True to form, Purnell will be giving two performances featuring multiple disciplines when he comes to Chico this Saturday (March 30). The first event will be an afternoon reading of his new children’s book, The Nightlife of Jacuzzi Gaskett, at Blackbird, and the second will be an evening screening at 1078 Gallery of selections from Purnell’s documentary, Unstoppable Feat, The Dances of Ed Mock, plus a performance-art piece followed by a short Q&A session.
By 2002, Purnell had moved to Oakland, where he started playing in punk bands (including lively Kill Rock Stars electro-pop crew Gravy Train!!!!), lived in a warehouse with 20 other people, and collected writings for what eventually would become a new zine, Fag School, centered around sexual experiences—though that wasn’t the original intention.
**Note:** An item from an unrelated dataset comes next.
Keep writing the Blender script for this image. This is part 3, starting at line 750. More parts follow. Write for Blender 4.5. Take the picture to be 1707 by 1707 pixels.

The underground classic nonetheless became a definitive voice on the matter, one that spoke openly and frankly about queer sexual encounters.
“I never set out to write about sex,” Purnell said. “I usually wrote about what was awkward about sex, or what went wrong, or the human aspect about sex.”
In the decade and a half that followed, Purnell continued to publish zines, comics and books as well as tour with punk bands, create documentaries, and even open the Brontez Purnell Dance Company. In 2017, he released the novel Since I Laid My Burden Down, after which Purnell received the 2018 Whiting Award in Fiction.
The fictional story follows DeShawn, a young man living in the punk-underground community in San Francisco, who finds himself returning to his small hometown in Alabama after his uncle dies. Upon his return, he’s confronted with a slew of relationships from past and present, left to navigate his place within each. The real-life parallels are clear, and on many levels for Purnell, intentionally autobiographical. He said the writing process was one of learning to tell a fictional story interwoven with his own “very intense vulnerability” and catharsis.
“It was a time in my life where I’d just gotten a grant, I was making a documentary, a lot of people in my life were dying or going away, and I wanted a focal point,” Purnell said. “I wanted to write a fictionalized book about loss.”
More recently, Purnell released Jacuzzi Gaskett, a story centered on a young boy caring for his sibling while his single parent is at work.
“I always wanted to see a story about a kid who maybe didn’t have the best circumstances, but you knew somehow that he was gonna be OK,” Purnell said. “I knew so many kids who grew up like Jacuzzi, but I didn’t see books about kids like Jacuzzi, so I thought it was an important thing to have.”